Friday, October 14, 2016

Press release from the issuing company

More than 900 Americans Filed Comments Asking SEC to Withdraw Rule 30e-3 and Maintain Paper as Default Delivery Option for Mutual Fund Reports

WASHINGTON, D.C. – Consumers for Paper Options (CPO), a coalition of individuals and organizations advocating for access to paper-based services and information, and its consumer group allies today urged the Security and Exchange Commission (SEC) to rescind proposed Rule 30e-3, which would allow mutual funds to discontinue the mailing of shareholder reports and other important investment information. During an SEC meeting today, the agency voted to postpone a final decision on Rule30e-3, despite public comments in the media that the rule would be dropped. 

Part of the broader Investment Company Reporting Modernization rulemaking, Rule30e-3 would allow mutual funds to simply post shareholder reports to a website and require investors to specifically request mail delivery – even though investors already have the ability to request this information electronically, and the majority have opted to continue receiving them by mail. More than 900 Americans, including individual investors and elected officials, have filed comments with the SEC in opposition to the rule and its negative impact shareholders who need access to paper reports. 

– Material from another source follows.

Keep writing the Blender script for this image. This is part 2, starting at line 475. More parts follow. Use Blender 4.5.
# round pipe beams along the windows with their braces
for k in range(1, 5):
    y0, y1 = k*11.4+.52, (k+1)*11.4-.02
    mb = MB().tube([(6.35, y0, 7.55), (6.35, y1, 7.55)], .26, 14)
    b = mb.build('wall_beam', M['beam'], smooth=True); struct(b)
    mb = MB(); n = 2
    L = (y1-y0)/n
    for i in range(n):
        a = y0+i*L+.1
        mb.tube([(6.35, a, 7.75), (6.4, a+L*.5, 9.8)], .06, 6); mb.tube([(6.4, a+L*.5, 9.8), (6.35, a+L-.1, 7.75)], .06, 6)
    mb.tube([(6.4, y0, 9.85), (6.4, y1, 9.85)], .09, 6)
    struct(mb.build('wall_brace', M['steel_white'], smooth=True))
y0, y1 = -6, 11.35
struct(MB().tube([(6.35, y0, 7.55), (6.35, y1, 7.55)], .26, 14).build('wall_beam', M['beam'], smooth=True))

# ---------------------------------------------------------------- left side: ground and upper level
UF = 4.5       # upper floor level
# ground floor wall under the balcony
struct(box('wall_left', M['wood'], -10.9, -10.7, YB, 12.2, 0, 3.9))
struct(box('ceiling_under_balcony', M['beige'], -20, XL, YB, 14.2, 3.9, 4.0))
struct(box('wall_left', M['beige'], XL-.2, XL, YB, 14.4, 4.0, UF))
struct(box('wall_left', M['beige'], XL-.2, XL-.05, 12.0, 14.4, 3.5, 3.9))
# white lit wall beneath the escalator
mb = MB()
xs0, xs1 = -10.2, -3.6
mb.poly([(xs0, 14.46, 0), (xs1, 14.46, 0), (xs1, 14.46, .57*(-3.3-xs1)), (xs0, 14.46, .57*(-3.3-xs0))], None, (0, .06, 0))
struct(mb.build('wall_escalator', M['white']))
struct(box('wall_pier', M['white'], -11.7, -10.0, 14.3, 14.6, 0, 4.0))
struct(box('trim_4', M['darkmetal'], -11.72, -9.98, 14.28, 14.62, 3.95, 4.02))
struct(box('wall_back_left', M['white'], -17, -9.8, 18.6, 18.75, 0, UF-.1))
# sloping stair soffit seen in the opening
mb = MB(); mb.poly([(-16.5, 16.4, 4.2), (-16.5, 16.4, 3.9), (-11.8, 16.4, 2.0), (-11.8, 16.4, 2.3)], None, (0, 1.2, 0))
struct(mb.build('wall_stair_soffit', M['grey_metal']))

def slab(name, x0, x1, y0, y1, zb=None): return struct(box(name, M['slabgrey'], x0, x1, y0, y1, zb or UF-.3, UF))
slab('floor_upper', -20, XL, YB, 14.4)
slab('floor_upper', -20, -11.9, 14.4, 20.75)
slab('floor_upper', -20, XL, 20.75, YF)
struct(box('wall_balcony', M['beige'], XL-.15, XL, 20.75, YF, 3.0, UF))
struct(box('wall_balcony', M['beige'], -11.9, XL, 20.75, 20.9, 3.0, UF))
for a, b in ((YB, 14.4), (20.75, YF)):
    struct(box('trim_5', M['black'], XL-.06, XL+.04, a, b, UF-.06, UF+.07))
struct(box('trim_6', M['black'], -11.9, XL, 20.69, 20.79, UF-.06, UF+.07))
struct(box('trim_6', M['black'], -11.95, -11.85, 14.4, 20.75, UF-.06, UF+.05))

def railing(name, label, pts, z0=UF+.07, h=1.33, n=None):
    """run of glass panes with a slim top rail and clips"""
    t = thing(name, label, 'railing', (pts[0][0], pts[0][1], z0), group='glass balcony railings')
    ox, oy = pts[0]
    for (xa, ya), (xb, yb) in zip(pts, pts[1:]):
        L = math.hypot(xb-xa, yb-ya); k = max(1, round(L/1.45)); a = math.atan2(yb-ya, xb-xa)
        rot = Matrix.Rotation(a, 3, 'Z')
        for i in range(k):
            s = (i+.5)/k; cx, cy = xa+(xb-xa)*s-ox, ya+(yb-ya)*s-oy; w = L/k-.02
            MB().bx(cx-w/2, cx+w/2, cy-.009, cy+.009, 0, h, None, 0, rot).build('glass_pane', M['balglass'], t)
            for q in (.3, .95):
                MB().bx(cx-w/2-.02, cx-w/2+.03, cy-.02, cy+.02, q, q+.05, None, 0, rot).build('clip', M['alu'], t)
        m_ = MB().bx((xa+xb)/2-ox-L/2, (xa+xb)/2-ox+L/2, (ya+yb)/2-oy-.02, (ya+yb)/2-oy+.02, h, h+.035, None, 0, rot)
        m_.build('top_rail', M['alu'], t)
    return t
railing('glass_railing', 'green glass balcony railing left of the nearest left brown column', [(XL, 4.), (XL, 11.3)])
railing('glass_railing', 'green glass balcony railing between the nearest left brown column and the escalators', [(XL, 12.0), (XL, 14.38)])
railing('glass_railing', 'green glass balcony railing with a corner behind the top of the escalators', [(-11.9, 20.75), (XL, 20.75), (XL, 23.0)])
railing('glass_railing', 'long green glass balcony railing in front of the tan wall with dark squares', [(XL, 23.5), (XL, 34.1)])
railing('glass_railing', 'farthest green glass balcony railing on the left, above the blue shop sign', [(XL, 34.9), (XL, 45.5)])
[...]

“A significant portion of the population lacks regular Internet access,” said Sally Greenberg, executive director of the National Consumers League – a partner of Consumers for Paper Options. “Seniors, minority Americans, disabled Americans, and those living in rural areas don’t always have access or the ability to use the Internet. They depend on paper materials for the information they need.”

Greenberg added, “We understand the desire to cut costs and eliminate waste. However, we urge the SEC to recognize that Rule 30e-3 places a higher priority on efficiency than on consumer rights, investor transparency and disclosure, and to drop this rule.”